This week I attended “Spotlight on Shrinking Cities,” an evening panel discussion sponsored by the Chicago Architecture Foundation and others, which shined a light on the challenges facing many iconic American cities considered part of the Rust Belt. These cities lost their industrialized job base and workforce in the 70s, 80s and 90s, and today continue to struggle to turn around urban blight and abandoned neighborhoods. Panelists focused on how cities that are shrinking/transitioning/“right-sizing” — or some other more politically correct term meaning cities with smaller populations, smaller economies and perhaps smaller geographies than in the past — must find a way to bring back economic vibrancy and redefine themselves for a brighter future.

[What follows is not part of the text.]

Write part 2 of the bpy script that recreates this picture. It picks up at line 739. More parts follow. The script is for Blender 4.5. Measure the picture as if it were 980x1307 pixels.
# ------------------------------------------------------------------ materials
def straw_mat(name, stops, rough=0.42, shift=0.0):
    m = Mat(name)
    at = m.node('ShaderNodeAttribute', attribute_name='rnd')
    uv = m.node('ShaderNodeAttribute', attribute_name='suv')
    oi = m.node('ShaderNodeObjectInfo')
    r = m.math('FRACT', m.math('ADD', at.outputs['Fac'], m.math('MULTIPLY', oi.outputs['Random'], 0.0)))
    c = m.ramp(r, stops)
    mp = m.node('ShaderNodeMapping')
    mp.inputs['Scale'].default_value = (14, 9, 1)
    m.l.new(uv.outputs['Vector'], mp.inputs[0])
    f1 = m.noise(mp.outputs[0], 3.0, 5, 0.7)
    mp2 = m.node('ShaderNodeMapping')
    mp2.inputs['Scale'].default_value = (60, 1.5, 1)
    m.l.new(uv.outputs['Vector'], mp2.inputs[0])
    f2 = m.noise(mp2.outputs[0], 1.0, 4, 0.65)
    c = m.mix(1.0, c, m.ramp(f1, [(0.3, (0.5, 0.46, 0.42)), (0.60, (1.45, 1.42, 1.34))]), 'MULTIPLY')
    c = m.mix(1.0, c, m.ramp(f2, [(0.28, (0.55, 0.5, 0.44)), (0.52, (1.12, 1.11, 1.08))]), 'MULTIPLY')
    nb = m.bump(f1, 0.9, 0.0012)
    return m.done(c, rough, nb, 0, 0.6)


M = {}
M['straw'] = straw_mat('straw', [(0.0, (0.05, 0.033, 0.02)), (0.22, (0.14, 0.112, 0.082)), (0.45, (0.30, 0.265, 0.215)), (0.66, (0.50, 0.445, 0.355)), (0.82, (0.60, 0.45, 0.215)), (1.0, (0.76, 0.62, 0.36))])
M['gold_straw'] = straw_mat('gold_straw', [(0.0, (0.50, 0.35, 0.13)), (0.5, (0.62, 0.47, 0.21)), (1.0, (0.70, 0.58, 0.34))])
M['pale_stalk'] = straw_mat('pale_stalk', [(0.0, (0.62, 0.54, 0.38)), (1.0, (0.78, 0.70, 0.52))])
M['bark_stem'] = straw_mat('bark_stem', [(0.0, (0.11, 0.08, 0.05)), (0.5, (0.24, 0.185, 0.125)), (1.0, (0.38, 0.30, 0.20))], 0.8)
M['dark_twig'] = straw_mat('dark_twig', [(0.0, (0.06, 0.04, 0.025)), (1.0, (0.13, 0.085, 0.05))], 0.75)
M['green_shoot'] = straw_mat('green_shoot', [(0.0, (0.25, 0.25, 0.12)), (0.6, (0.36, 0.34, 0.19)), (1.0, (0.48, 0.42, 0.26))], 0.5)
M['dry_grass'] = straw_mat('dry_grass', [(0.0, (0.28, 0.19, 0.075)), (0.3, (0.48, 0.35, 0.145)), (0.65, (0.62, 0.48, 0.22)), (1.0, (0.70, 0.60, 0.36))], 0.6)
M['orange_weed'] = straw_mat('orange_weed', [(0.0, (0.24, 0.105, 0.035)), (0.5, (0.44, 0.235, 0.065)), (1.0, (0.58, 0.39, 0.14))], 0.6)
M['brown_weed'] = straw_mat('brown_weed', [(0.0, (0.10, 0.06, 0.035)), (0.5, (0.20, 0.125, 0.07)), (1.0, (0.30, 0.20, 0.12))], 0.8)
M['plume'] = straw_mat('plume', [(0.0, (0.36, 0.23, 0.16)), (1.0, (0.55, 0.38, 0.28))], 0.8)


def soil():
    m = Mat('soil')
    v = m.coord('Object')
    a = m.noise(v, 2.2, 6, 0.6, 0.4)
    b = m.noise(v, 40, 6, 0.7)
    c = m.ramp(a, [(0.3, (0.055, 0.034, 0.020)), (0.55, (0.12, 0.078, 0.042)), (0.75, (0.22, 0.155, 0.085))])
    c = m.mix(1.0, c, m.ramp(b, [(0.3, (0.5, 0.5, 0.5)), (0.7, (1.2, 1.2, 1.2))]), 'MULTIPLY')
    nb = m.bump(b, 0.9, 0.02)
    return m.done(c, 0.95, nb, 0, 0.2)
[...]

Joining the impressive panel was Youngstown, Ohio, Mayor Jay Williams, whose city has gone from 180,000 residents in its hey day to its current state of less than 80,000; Daniel T. Kildee, co-founder and president of the Center for Community Progress, based in Flint, Mich., and Washington, D.C., whose organization provides assistance to support the productive re-use and revitalization of vacant, abandoned and underutilized property; and Andre Brumfield, a consultant with AECOM to the City of Detroit, perhaps the “poster child” for failing cities trying to make a comeback.
Historically, Detroit, Youngstown, Flint, and Gary, Ind., — which is what drew me to attend the event, as MPC launched the Gary and Region Investment Project (GRIP) in October — and many other cities’ golden days of growth and prosperity often hinged on the steel or car manufacturing industries. Unfortunately, there was little or no diversification in jobs across their respective regions, so when those industries declined, so too did the cities. Flint, home to General Motors, at one time had 79,000 people employed by GM, or almost one of every two people living in the city at the time. Today, only 5,500 GM jobs remain, a fraction of the original workforce. In just three decades, Flint’s population has shrunk by half. And Detroit, extraordinarily, has experienced the loss of one million people since it was the car capital of the world! Those former workers and residents left behind home after home, block by block, until today the city is ravaged by some 39 square miles of vacant land, nearly 30 per cent of its total square mileage.
Today, Detroit, Youngstown, Flint, Gary and other Rust Belt cities are at a turning point. Efforts to find something to replace the steel industry, in whole or part, have mostly failed. While it may seem, as Dan Kildee reports, “un-American” to consider letting go of the pretense that these cities can somehow regain their glorious past – after all, the U.S. is a country where growth, historically, has equaled prosperity – it is often only once that acceptance occurs that real progress is made.
While panelists admitted the challenges are daunting, they also provided hope by highlighting where, and how, some of these same troubled cities are finding ways to reposition themselves for success.
Mayor Williams, who is leading Youngstown 2010, a citywide Vision/Planning “right sizing” initiative, describes the community-wide epiphany that helped move the city forward. It started 10 years ago with four basic principles:
1) Accept they were going to be a smaller city (“Be a great city of 70-80,000”);
2) Understand their manufacturing destiny had to change;
3) Address the city’s image of poor quality of life; and
4) Start the call to action in Youngstown, among themselves. They could no longer “wait for the future” which was what had been taking place for decades. (Incidentally, we heard a similar message from Kim Burnett, with The Brookings Institution, at our GRIP launch on Oct. 27. “You are the ones you’ve been waiting for,” she told the audience.)
Mayor Williams spoke of bringing 1300 people together for a frank discussion to establish long-term goals. “We needed everyone to understand you have to prioritize investments,” he said. “You cannot divide by seven council districts every $100 you can spend — it doesn’t work.”
Andre Brumfield, involved in the Detroit Works Initiative with Mayor Bing, agrees adding, “The city is only as good as its neighborhoods ….but investment decisions cannot be seen as picking winners and losers, but putting resources where they can be leveraged.”
All of the panelists concurred that it takes strong leadership, an engaged community and a long range vision that’s adhered to in order to transform the blighted urban core. They’ve also been inspired by and learned from European cities that have experienced growth, then decline, and were able to make a comeback (Liverpool, Sheffield, Belfast, Turin and others), taking heart that formerly “shrinking” cities can stabilize — and become the strong, healthy places of tomorrow.